Why can't you debate without personalizing? You notice I neither advocate for nor against a policy based on your existence? I never mention your parents or family. Proper debate is evidence based, and dispassionate. It requires no character assassination.

You're welcome to disagree with me; but marshal facts in favour of your position.

Its not personal, its logic. If you think my logic is off, show me why. You're the one who is arguing for cracking down on STR in urban/suburban areas (I agree); but then asking for a carve-out to protect upper-middle income and wealthy property owners in cottage country.

The onus is on you to establish the meritorious nature of that carve out.
 
The Globe and Mail is on a full court press to try to drum up sympathy for all those "average" Canadians (+/1 0.1% of all Canadians) who realize huge capital gains in a single year by selling a cottage, investment property or very large investment portfolio.

 
The Globe and Mail is on a full court press to try to drum up sympathy for all those "average" Canadians (+/1 0.1% of all Canadians) who realize huge capital gains in a single year by selling a cottage, investment property or very large investment portfolio.
Trudeau is just asking to get smoked in the next election.
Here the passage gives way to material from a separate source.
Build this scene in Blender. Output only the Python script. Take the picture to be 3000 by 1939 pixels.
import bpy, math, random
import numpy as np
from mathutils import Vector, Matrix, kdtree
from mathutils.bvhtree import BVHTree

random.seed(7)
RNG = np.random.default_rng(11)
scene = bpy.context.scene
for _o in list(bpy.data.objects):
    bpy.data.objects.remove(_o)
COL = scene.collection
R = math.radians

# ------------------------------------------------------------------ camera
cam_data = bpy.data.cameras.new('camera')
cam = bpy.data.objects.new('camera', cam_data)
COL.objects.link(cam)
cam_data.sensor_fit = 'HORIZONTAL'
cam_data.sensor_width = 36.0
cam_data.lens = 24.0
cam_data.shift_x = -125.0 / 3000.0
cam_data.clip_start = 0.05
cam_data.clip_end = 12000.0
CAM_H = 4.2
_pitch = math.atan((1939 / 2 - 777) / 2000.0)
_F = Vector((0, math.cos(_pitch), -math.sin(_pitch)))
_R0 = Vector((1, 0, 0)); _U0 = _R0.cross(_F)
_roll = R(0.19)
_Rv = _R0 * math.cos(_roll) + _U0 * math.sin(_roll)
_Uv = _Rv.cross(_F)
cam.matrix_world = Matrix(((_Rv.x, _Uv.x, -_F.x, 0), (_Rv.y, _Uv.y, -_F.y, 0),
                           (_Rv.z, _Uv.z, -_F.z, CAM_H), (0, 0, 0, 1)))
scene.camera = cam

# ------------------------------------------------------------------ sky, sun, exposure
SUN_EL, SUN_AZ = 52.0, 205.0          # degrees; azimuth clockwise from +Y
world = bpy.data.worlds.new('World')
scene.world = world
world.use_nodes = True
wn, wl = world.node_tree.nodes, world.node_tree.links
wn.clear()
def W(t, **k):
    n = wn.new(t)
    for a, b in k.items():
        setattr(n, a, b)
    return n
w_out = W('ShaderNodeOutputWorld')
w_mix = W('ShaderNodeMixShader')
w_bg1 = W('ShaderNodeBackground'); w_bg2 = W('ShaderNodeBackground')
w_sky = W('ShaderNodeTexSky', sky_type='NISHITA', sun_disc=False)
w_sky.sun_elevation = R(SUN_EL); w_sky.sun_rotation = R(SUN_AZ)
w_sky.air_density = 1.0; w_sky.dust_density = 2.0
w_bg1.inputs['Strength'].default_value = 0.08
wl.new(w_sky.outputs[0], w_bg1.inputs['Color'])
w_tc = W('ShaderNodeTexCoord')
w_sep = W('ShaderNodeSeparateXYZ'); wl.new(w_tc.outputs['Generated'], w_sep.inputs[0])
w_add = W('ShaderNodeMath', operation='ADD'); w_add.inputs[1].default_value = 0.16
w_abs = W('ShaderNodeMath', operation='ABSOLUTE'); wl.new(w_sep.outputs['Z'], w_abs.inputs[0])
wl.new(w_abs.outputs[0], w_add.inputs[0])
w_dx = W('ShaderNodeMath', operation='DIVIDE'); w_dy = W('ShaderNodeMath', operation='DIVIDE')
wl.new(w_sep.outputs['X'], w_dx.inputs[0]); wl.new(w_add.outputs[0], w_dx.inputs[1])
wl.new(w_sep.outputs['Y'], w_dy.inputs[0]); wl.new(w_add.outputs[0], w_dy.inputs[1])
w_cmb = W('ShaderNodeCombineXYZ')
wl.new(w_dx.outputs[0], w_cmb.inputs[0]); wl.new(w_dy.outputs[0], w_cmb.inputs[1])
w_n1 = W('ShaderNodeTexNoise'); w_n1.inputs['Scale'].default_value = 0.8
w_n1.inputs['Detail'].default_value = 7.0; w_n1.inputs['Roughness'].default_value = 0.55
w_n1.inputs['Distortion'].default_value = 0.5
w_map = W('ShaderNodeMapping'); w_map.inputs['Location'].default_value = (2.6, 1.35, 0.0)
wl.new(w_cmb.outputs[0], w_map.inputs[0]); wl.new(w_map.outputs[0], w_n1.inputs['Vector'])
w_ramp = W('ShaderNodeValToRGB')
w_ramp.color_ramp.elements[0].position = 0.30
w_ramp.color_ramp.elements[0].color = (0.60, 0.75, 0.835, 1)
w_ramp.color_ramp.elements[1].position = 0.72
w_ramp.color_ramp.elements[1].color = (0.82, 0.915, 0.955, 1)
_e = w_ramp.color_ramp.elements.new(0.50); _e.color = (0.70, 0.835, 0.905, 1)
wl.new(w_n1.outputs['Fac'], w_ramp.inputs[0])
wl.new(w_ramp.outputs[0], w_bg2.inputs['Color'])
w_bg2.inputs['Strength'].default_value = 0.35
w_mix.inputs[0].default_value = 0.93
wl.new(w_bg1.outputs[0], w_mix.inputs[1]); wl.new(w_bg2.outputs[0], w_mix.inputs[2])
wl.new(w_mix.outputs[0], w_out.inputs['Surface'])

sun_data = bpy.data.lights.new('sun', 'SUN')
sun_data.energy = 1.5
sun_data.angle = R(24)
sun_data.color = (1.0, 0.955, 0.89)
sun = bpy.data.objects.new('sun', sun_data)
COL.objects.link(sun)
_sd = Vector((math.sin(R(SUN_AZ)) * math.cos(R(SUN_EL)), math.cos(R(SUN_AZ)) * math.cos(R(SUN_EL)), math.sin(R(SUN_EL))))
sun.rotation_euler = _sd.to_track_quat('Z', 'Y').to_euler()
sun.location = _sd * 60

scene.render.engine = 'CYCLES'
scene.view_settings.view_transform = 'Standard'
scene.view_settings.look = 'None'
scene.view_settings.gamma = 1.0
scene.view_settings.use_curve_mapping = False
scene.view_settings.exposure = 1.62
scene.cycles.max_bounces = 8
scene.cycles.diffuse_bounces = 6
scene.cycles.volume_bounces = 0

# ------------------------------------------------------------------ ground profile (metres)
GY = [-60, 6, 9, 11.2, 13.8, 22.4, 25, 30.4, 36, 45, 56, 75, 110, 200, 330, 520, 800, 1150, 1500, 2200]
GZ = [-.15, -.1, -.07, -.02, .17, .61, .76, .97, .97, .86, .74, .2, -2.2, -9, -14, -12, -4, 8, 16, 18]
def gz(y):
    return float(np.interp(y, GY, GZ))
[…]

He's forgetting who votes in this country, and it's not young adults.

Instead of tax and spend, why not look at the USA and ask what they're doing to get unemployment to below 4% when we're over 6%?
 
Why can't you debate without personalizing?

I could ask you the same:

However, I'm not ok w/my tax dollars going to support the home ownership ambitions of a household whose income is higher than my own.

You seem to think national policy should be built entirely around your life. Well then, it behooves us to discuss your life.
 
Trudeau is just asking to get smoked in the next election. He's forgetting who votes in this country, and it's not young adults.

Instead of tax and spend, why not look at the USA and ask what they're doing to get unemployment to below 4% when we're over 6%?

You mean substantially taxing capital gains from housing (which they limit to $250k per person for life on their principal residence) and running a 6% national deficit?
 
but then asking for a carve-out to protect upper-middle income and wealthy property owners in cottage country.

There's no "carve-out". Rules against STRs are regional not national. It's actually you asking for further regulation. I've simply argued the feds shouldn't be sticking their nose in areas that aren't really a problem. And the ownership demographics of cottages isn't a national problem.
 
Yes but keep in mind how deep in debt the US is.
We're catching up. Our total national (fed+prov) debt has doubled in just 15 years. But I'm not sure government debt really matters. Is Canada better off with a total federal/provincial debt per capita that is lower than the that of the US?
 
You seem to think national policy should be built entirely around your life.

Pejorative and personal and unnecessary and inaccurate. Stop!

Well then, it behooves us to discuss your life.

I have not cited your income in discussing Old Age Security.

Why? Because its anecdotal, and because 'perspective' is by definition subjective, you're ok to make a subjective observation as am I; they just shouldn't be confused with hard facts. I have provided hard facts.